Opinión | Tormenta de verano

Ética y estética

La sociedad se cansa de que el centro de los problemas esté en los responsables de solucionarlos

Para un profesor de la asignatura Ética Social y Profesional, impartir cada año a los alumnos que terminan sus estudios, en el último año de grado universitario de la Facultad de Derecho, los contenidos de una materia tan importante es una responsabilidad, que uno afronta con firme determinación y pleno convencimiento. La ética es la moral aplicada, un saber práctico que orienta la acción humana, no pudiendo disociarse la ética personal de la social o la del trabajo, pues somos la misma persona con los mismos principios y valores las 24 horas del día. Por eso siempre recelé de aquellos responsables públicos que con una vida privada totalmente desordenada y disoluta, sin más referentes que el hedonismo o la propia complacencia, anunciaban mejorar la vida de los demás siendo incapaces de gobernar la propia. Especial relieve adquiere la ética pública, aquélla que se da en el espacio público, relacionada con los intereses generales y la organización socio-política de la convivencia, que persigue el bien común y donde se dan cita todas las profesiones y los responsables políticos, o los líderes económicos o de opinión de la sociedad.

Aunque al hilo de las noticias sobre la persistente corrupción, comprenderán Ustedes también el nivel de frustración que nos acecha, ante la sucesión interminable de las «hazañas» del golferío nacional.
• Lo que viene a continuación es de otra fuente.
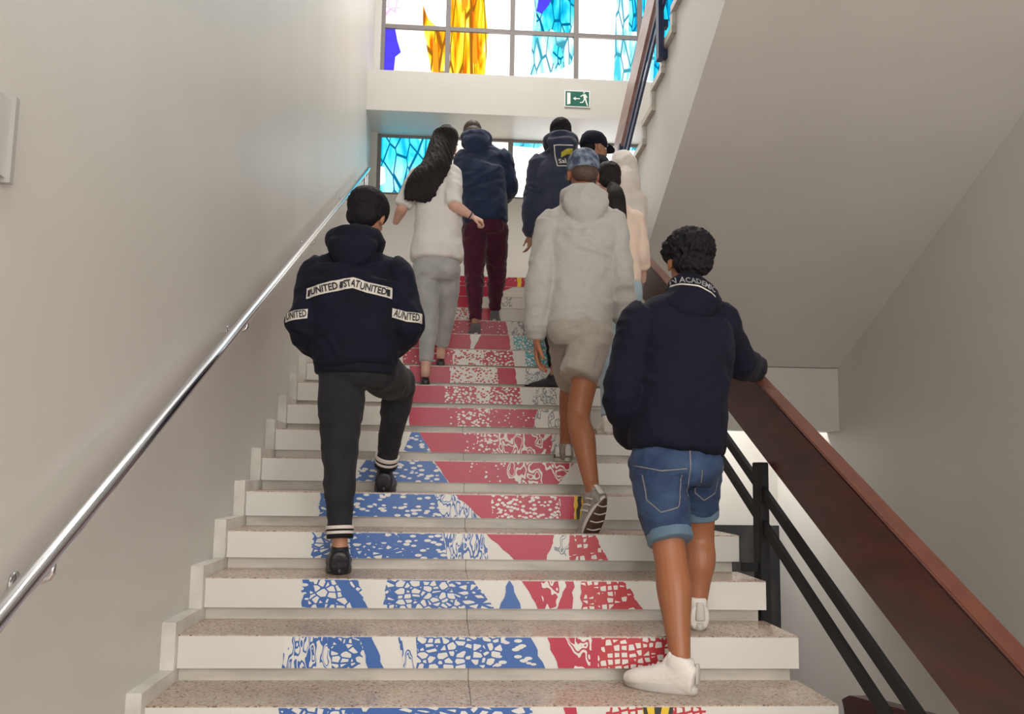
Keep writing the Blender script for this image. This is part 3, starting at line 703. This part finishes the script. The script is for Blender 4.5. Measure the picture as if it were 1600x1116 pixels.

El saqueo patrio de todas las tramas y siglas, los casos recurrentes de corrupciones y corruptelas, no sólo políticas, sino también empresariales y financieras con las que nos desayunamos cada día, incluida la última trama sobre las mascarillas, la exclusión de los diferentes a la mayoría por cualquier motivación, la falta de límites al ejercicio de las libertades que colisionan con los derechos de los demás, las imposiciones fundamentalistas y un largo etcétera, lastran de manera profunda la mochila de nuestra convivencia, y nos sitúan en un escenario de cotidianeidad marcado por una falta de ética que asfixia el presente de las relaciones personales y el crecimiento de una convivencia sana, integradora y armónica, hipotecando además nuestro futuro.

De poco sirven confrontar programas de gobierno, si no somos capaces de exponerlos desde la autoridad moral, desde el compromiso ético, desde la coherencia personal. Estamos cansados de que el centro de los problemas sean aquéllos quienes tienen la responsabilidad de solucionarlos. Llevamos semanas no hablando de los ciudadanos y sus necesidades, sino de los políticos y sus problemas, sus faltas de entendimiento, sus mentiras, sus cálculos e intereses. En definitiva, la pequeña política, la del regate corto, se impone lastrada por una sociedad que cada día baja el listón de sus mínimos éticos, las líneas rojas del respeto, de la justicia, de la integridad o la singularidad. Lamentablemente, después de decenas de casos de corrupción en la vida política española desde la transición, que suman un montante de más de 124 mil millones euros, los últimos logros del progresismo gobernante, incomprensiblemente han sido rebajar las penas por la malversación de los fondos públicos e indultar a los delincuentes perdonando sus delitos e intentar amnistía a corruptos que malversaron para subvertir el orden constitucional a cambio de su apoyo parlamentario. Lo que parece una insensatez sin ética que alimenta la corrupción.

‘¡Indignaos!’ se titulaba el laureado libro de Stéphane Hessel, un alegato contra la indiferencia y a favor de la insurrección pacífica de este superviviente de los campos de concentración nazi y miembro de la resistencia francesa, un grito de alerta para no bajar la guardia y exigir aunque sea, no ya la ejemplaridad, sino al menos una ética de mínimos contra la que no cabe transigir. Indignaos, pues el cambio no vendrá desde arriba. La historia la escriben los pueblos y sus ciudadanos.